Japan Geoscience Union Meeting 2019

Presentation information

[J] Oral

A (Atmospheric and Hydrospheric Sciences ) » A-CC Cryospheric Sciences & Cold District Environment

[A-CC26] Ice cores and paleoenvironmental modeling

Tue. May 28, 2019 1:45 PM - 3:15 PM 201B (2F)

convener:Ryu Uemura(University of the Ryukyus), Kenji Kawamura(National Institute of Polar Research, Research Organization of Information and Systems), Ayako Abe-Ouchi(Atmosphere and Ocean Research Institute, The University of Tokyo), Nozomu Takeuchi(Chiba University), Chairperson:Ayako Abe-Ouchi(東京大学大気海洋研究所), Sam Sherriff-Tadano(University of Tokyo)

1:45 PM - 2:00 PM

[ACC26-13] Simulated Dansgaard-Oeschger like oscillations and abrupt climate changes

*Ayako Abe-Ouchi1,2,3, Wing-Le Chan1, Sam Sherriff-Tadano1, Takashi Obase1, Masakazu Yoshimori1, Akira Oka1, Kenji Kawamura3, Rumi Ohgaito2 (1.Atmosphere and Ocean Research Institute, The University of Tokyo, 2.JAMSTEC, 3.National Institute of Polar Research)

Keywords:Climate, Ice age cycle, Atlantic Meridional Overturning Circulation

During the last termination of ice age cycle (deglaciation), Heinrich event 1 as well as B/A, Antarctic Cold Reversal (ACR) and Younger Dryas occurred as millennial scale climate changes.

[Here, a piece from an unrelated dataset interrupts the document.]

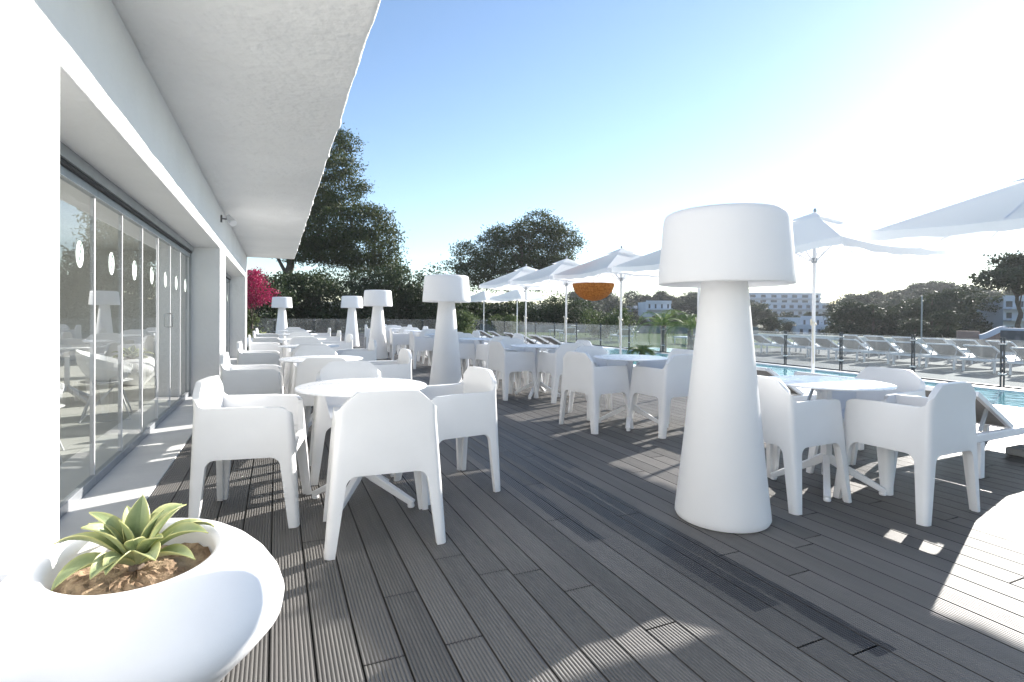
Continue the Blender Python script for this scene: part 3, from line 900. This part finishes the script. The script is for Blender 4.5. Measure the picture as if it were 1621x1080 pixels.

On the other hand, millennial scale climate changes such as D-O cycles recorded in ice core and deep sea cores in both hemisphere seem to occur more frequently during the mid-glacial state than during the early or late glacial state. Here we ran several sensitivity experiments and deglaciation simulations using a coupled atmosphere and ocean GCM (MIROC4m AOGCM) developed in Japan and analyzed the stability of AMOC and climate. Many model experiments were run for longer than10000 years under many different conditions of constant Greenhouse Gas levels, obliquity with/without glacial ice sheet and with and without freshwater flux into North Atlantic region. The results show large self-sustained oscillation of AMOC and high latitude temperature change similar to D-O cycles, which are consistent with ice core data and deep-sea data in both low and high latitude. Furthurmore, the results imply that both Northern Atlantic ocean-atmosphere-sea ice coupled system and Southern Ocean are important to maintain the oscillation with periodicity longer than 2000 years, for which we propose “Bipolar thermohaline oscillation” as its mechanism. We show that the D-O like oscillation occur with Glacial ice sheets under limited range of CO2, obliquity, and freshwater forcing. Implication on the mechanism and the conditions of the millennial scale climate changes for the past time period is discussed.